Quels sont vos projets pour l’avenir?

Le temps a passé depuis mon premier shoot, et j’ai maintenant des opportunités que je n’aurais jamais pu, au commencement, imaginer : d’ici quelques jours, je participerai à mon premier shooting à l’étranger, à Nancy, pour une marque de lingerie. La lingerie est un domaine qui m’attire de plus en plus. D’autres projets m’attendent à Paris. Ces premiers contrats hors de la Belgique sont un accomplissement pour moi.

Après avoir défilé pour Vinciane Collignon, l’un de mes principaux objectifs est de prouver qu’on peut réussir dans le monde de la mode en étant petite (je ne mesure qu’un mètre soixante quatre !), malgré les diktats. Je voudrais que d’autres jeunes femmes et hommes qui possèdent d’autres atouts ne correspondant pas à ceux-ci se lancent dans l’aventure.

Avez-vous un conseil à donner aux personnes qui aimeraient commencer dans ce milieu ?

J’embraye en suivant la logique suivie dans la question précédente : je pense qu’il faut d’urgence que des personnes qui s’en sentent le courage bousculent le monde de la mode. Si vous êtes persuadé que vous avez quelque chose à y faire, lancez-vous, et n’écoutez pas les personnes qui tenteront de vous dire que vous ne pouvez pas : si c’est le cas, vous vous en rendrez compte seul(e). Ne vous découragez pas, ne pensez pas que votre poids, votre taille ou une caractéristique physique peut vous arrêter. Et surtout, n’oubliez pas de garder une distance : les personnes que vous côtoyez ne détiennent aucune vérité, leurs remarques négatives ne doivent pas bousculer l’image que vous avez de vous-même.

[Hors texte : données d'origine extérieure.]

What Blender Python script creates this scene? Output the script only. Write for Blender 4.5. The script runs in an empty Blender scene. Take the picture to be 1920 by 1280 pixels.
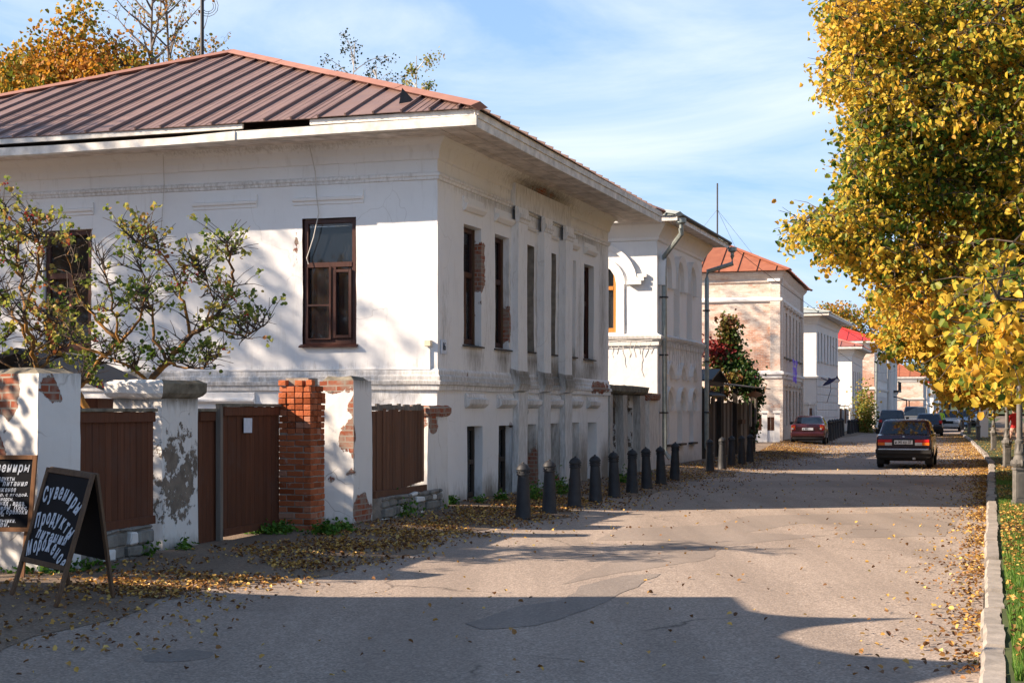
import bpy, bmesh, math, random
import numpy as np
from mathutils import Vector, Matrix, noise
from mathutils.geometry import delaunay_2d_cdt
R = math.radians
rnd = random.Random(7)
NR = np.random.RandomState(11)
C = bpy.context.scene.collection
scene = bpy.context.scene

# ------------------------------------------------------------ camera, sky, sun
CAMH, F, HX, HY = 1.7, 2700.0, 960.0, 768.0
cam_d = bpy.data.cameras.new('camera'); cam = bpy.data.objects.new('camera', cam_d); C.objects.link(cam)
cam.location = (0, 0, CAMH); cam.rotation_euler = (R(90), 0, 0)
cam_d.sensor_width = 36; cam_d.lens = F/1920*36; cam_d.shift_y = (HY-640)/1920
cam_d.clip_start = .1; cam_d.clip_end = 6000
scene.camera = cam
SUN_EL, SUN_PHI = 29.5, 12.0            # light travels towards +X, turned PHI degrees towards +Y
hd = Vector((math.cos(R(SUN_PHI)), math.sin(R(SUN_PHI)), 0))
sdir = Vector((hd.x*math.cos(R(SUN_EL)), hd.y*math.cos(R(SUN_EL)), -math.sin(R(SUN_EL))))
sun_d = bpy.data.lights.new('sun', 'SUN'); sun = bpy.data.objects.new('sun', sun_d); C.objects.link(sun)
sun_d.energy = 5.0; sun_d.angle = R(.5); sun_d.color = (1, .80, .605)
sun.rotation_euler = sdir.to_track_quat('-Z', 'Y').to_euler(); sun.location = (-30, -10, 30)
scene.view_settings.view_transform = 'Standard'; scene.view_settings.look = 'None'
scene.view_settings.gamma = 1; scene.view_settings.use_curve_mapping = False
scene.view_settings.exposure = 1.32
W = bpy.data.worlds.new('World'); scene.world = W; W.use_nodes = True
wt = W.node_tree; wt.nodes.clear()
def wn(t, **k):
    n = wt.nodes.new(t)
    for a, b in k.items(): setattr(n, a, b)
    return n
sky = wn('ShaderNodeTexSky', sky_type='NISHITA', sun_disc=False, sun_elevation=R(SUN_EL),
         sun_rotation=math.atan2(-hd.x, -hd.y), air_density=1.0, dust_density=.6, ozone_density=1.6, altitude=100)
tc = wn('ShaderNodeTexCoord'); mp = wn('ShaderNodeMapping'); mp.inputs['Scale'].default_value = (1.1, 1.1, 4.2)
mp.inputs['Rotation'].default_value = (0, R(9), R(20))
n1 = wn('ShaderNodeTexNoise'); n1.inputs['Scale'].default_value = 2.1; n1.inputs['Detail'].default_value = 9; n1.inputs['Roughness'].default_value = .62; n1.inputs['Distortion'].default_value = .6
r1 = wn('ShaderNodeValToRGB'); r1.color_ramp.elements[0].position = .40; r1.color_ramp.elements[1].position = .72
r1.color_ramp.elements[0].color = (0, 0, 0, 1); r1.color_ramp.elements[1].color = (.85, .85, .85, 1)
mx = wn('ShaderNodeMix', data_type='RGBA'); mx.inputs[7].default_value = (6.2, 6.6, 7.0, 1)
bg = wn('ShaderNodeBackground'); bg.inputs[1].default_value = .071; wo = wn('ShaderNodeOutputWorld')
L = wt.links.new
L(tc.outputs['Generated'], mp.inputs[0]); L(mp.outputs[0], n1.inputs['Vector']); L(n1.outputs[0], r1.inputs[0])
# thin haze and cirrus look denser towards the horizon, where one looks through more air
sx = wn('ShaderNodeSeparateXYZ'); L(tc.outputs['Generated'], sx.inputs[0])
mr = wn('ShaderNodeMapRange', interpolation_type='SMOOTHSTEP'); mr.inputs[1].default_value = .05; mr.inputs[2].default_value = .75; mr.inputs[3].default_value = .8; mr.inputs[4].default_value = .08; L(sx.outputs[2], mr.inputs[0])
hz = wn('ShaderNodeMix', data_type='RGBA'); hz.inputs[7].default_value = (2.55, 4.15, 6.7, 1); L(mr.outputs[0], hz.inputs[0]); L(sky.outputs[0], hz.inputs[6])
cm = wn('ShaderNodeMath', operation='MULTIPLY'); L(r1.outputs[0], cm.inputs[0]); L(mr.outputs[0], cm.inputs[1])
c2 = wn('ShaderNodeMath', operation='MULTIPLY', use_clamp=True); L(cm.outputs[0], c2.inputs[0]); c2.inputs[1].default_value = 1.25
L(c2.outputs[0], mx.inputs[0]); L(hz.outputs[2], mx.inputs[6]); L(mx.outputs[2], bg.inputs[0]); L(bg.outputs[0], wo.inputs[0])

# ------------------------------------------------------------ helpers
def PX(px, Z): return (px-HX)/F*Z
def PZ(py, Z): return CAMH+(HY-py)/F*Z
def interp(t, pts):
    if t <= pts[0][0]: a, b = pts[0], pts[1]
    elif t >= pts[-1][0]: a, b = pts[-2], pts[-1]
    else:
        for a, b in zip(pts, pts[1:]):
            if a[0] <= t <= b[0]: break
    return a[1]+(b[1]-a[1])*(t-a[0])/(b[0]-a[0])
HL = [(0, -8.6), (13.7, -4.5), (16.2, -3.6), (23.6, -1.22), (33.5, 2.27), (45.3, 6.1), (54, 9.2), (72, 13.2), (88, 18.4), (108, 25.4), (124, 31), (165, 46.8), (260, 80)]
KL = [(0, .05), (8.96, 2.92), (16.3, 5.35), (23.4, 7.72), (30, 9.9), (43.3, 14.35), (51.6, 16.9), (55.3, 18.0), (80.5, 25.5), (97.7, 30.4), (143, 45), (260, 86)]
def hx(y): return interp(y, HL)
def kx(y): return interp(y, KL)
def sm(t): t = max(0, min(1, t)); return t*t*(3-2*t)
def gz(x, y):
    return .14*sm((hx(y)+3.2-x)/3.2)
def setp(o, label=None, cat=None, group=None, kind=None):
    if label: o['label'] = label
    if cat: o['category'] = cat
    if group: o['group'] = group
    if kind: o['kind'] = kind
    return o
def thing(name, label, cat, loc=(0, 0, 0), group=None, kind=None):
    o = bpy.data.objects.new(name, None); C.objects.link(o); o.location = loc; o.empty_display_size = .2
    return setp(o, label, cat, group, kind)
def wloc(o):
    v = Vector((0, 0, 0))
    while o is not None: v = v+o.location; o = o.parent
    return v
class MB:
    """collects shapes in world coordinates"""
    def __init__(s): s.v = []; s.f = []; s.mi = []; s.uv = {}; s.cur = 0
    def add(s, vs, fs):
        b = len(s.v); s.v += [tuple(v) for v in vs]
        for f in fs: s.f.append(tuple(i+b for i in f)); s.mi.append(s.cur)
        return s
    def box(s, x0, x1, y0, y1, z0, z1, fr=None):
        vs = [(x, y, z) for z in (z0, z1) for y in (y0, y1) for x in (x0, x1)]
        if fr: vs = [fr.p(*v) for v in vs]
        return s.add(vs, [(0, 2, 3, 1), (4, 5, 7, 6), (0, 1, 5, 4), (2, 6, 7, 3), (0, 4, 6, 2), (1, 3, 7, 5)])
    def quad(s, a, b, c, d): return s.add([a, b, c, d], [(0, 1, 2, 3)])
    def prism(s, poly, d):
        """poly: list of 3d points; d: extrusion vector"""
        n = len(poly); d = Vector(d); top = [Vector(p)+d for p in poly]
        s.add(list(poly)+top, [tuple(range(n))[::-1], tuple(range(n, 2*n))]+[(i, (i+1) % n, n+(i+1) % n, n+i) for i in range(n)])
        return s
    def tube(s, path, rad, n=6, cap=True):
        path = [Vector(p) for p in path]; m = len(path)
        if not hasattr(rad, '__len__'): rad = [rad]*m
        vs = []; up = Vector((.3, .2, .93)).normalized()
        for i, p in enumerate(path):
            t = (path[min(i+1, m-1)]-path[max(i-1, 0)])
            if t.length < 1e-6: t = Vector((0, 0, 1))
            t.normalize(); a = t.cross(up)
            if a.length < .05: a = t.cross(Vector((1, 0, 0)))
            a.normalize(); b = t.cross(a)
            for k in range(n):
                an = 2*math.pi*k/n; vs.append(p+(a*math.cos(an)+b*math.sin(an))*rad[i])
        fs = [(i*n+k, i*n+(k+1) % n, (i+1)*n+(k+1) % n, (i+1)*n+k) for i in range(m-1) for k in range(n)]
        if cap: fs += [tuple(range(n))[::-1], tuple(range((m-1)*n, m*n))]
        return s.add(vs, fs)
    def lathe(s, c, prof, n=16, square=0):
        vs = []
        for r, z in prof:
            for k in range(n):
                an = 2*math.pi*(k+.5)/n; q = 1
                vs.append((c[0]+r*q*math.cos(an), c[1]+r*q*math.sin(an), c[2]+z))
        m = len(prof)
        fs = [(i*n+k, i*n+(k+1) % n, (i+1)*n+(k+1) % n, (i+1)*n+k) for i in range(m-1) for k in range(n)]
        fs += [tuple(range(n))[::-1], tuple(range((m-1)*n, m*n))]
        return s.add(vs, fs)
    def build(s, name, mats, parent=None, smooth=None, bevel=0, kind=None, attrs=None, uv=None, fix=False):
        me = bpy.data.meshes.new(name); o = wloc(parent) if parent else Vector((0, 0, 0))
        ox, oy, oz = o
        me.from_pydata([(v[0]-ox, v[1]-oy, v[2]-oz) for v in s.v], [], s.f)
        if not isinstance(mats, (list, tuple)): mats = [mats]
        for m in mats: me.materials.append(m)
        if len(mats) > 1: me.polygons.foreach_set('material_index', s.mi)
        if uv is not None:
            ul = me.uv_layers.new(name='UVMap'); vi = np.empty(len(me.loops), 'i'); me.loops.foreach_get('vertex_index', vi)
            ul.data.foreach_set('uv', np.array(uv, 'f')[vi].ravel())
        if attrs:
            for an, va in attrs.items():
                at = me.attributes.new(an, 'FLOAT', 'POINT'); at.data.foreach_set('value', np.array(va, 'f'))
        if fix:
            bm = bmesh.new(); bm.from_mesh(me); bmesh.ops.recalc_face_normals(bm, faces=bm.faces[:]); bm.to_mesh(me); bm.free()
        if smooth is not None:
            me.shade_smooth()
            if smooth < 180: me.set_sharp_from_angle(angle=R(smooth))
        ob = bpy.data.objects.new(name, me); C.objects.link(ob)
        if parent: ob.parent = parent
        if bevel:
            b = ob.modifiers.new('bevel', 'BEVEL'); b.width = bevel; b.segments = 1; b.limit_method = 'ANGLE'
        if kind: ob['kind'] = kind
        return ob
def share(me, name, loc, parent, rot=None, scale=None):
    """another piece with the same mesh data; loc in world"""
    ob = bpy.data.objects.new(name, me); C.objects.link(ob); ob.parent = parent
    ob.location = Vector(loc)-wloc(parent)
    if rot: ob.rotation_euler = rot
    if scale: ob.scale = scale
    return ob
def copy_tree(o, loc=None, rotz=None, parent=None, label=None):
    c = o.copy(); C.objects.link(c)
    if parent: c.parent = parent
    if loc is not None: c.location = loc
    if rotz is not None: c.rotation_euler.z = rotz
    if label: c['label'] = label
    for ch in KIDS(o): copy_tree(ch, parent=c)
    return c
def KIDS(o): return [x for x in C.objects if x.parent == o]
class Fr:
    """upright wall frame: u along the wall, w outward, z up"""
    def __init__(s, o, u, n):
        s.o = Vector((o[0], o[1], 0)); s.u = Vector((u[0], u[1], 0)).normalized(); s.n = Vector((n[0], n[1], 0)).normalized()
    def p(s, u, w, z): return s.o+s.u*u+s.n*w+Vector((0, 0, z))
    def upx(s, px):
        k = (px-HX)/F
        return (k*s.o.y-s.o.x)/(s.u.x-k*s.u.y)
def perp(u, side=1):
    return (u[1]*side, -u[0]*side)
def fast(name, V, Fc, mat, parent=None, attrs=None, kind=None, smooth=False):
    me = bpy.data.meshes.new(name); V = np.asarray(V, 'f'); Fc = np.asarray(Fc, 'i')
    if parent: V = V-np.array(wloc(parent), 'f')
    me.vertices.add(len(V)); me.vertices.foreach_set('co', V.ravel())
    k = Fc.shape[1]; me.loops.add(Fc.size); me.loops.foreach_set('vertex_index', Fc.ravel())
    me.polygons.add(len(Fc)); me.polygons.foreach_set('loop_start', np.arange(0, Fc.size, k, dtype='i'))
    me.update(calc_edges=True)
    if attrs:
        for an, va in attrs.items():
            at = me.attributes.new(an, 'FLOAT', 'POINT'); at.data.foreach_set('value', np.asarray(va, 'f'))
    if smooth: me.shade_smooth()
    me.materials.append(mat)
    ob = bpy.data.objects.new(name, me); C.objects.link(ob)
    if parent: ob.parent = parent
    if kind: ob['kind'] = kind
    return ob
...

Que pensez-vous du magazine "Modellenland « ?

Le monde de la photo avait sans nul doute besoin d’un site comme celui-là. Il est vraiment important et intéressant d’avoir un répertoire aussi large de tous les différents profils participant à un shooting. Le plus ? Les interviews permettent de se faire une première idée des manières d’envisager les choses de chacun.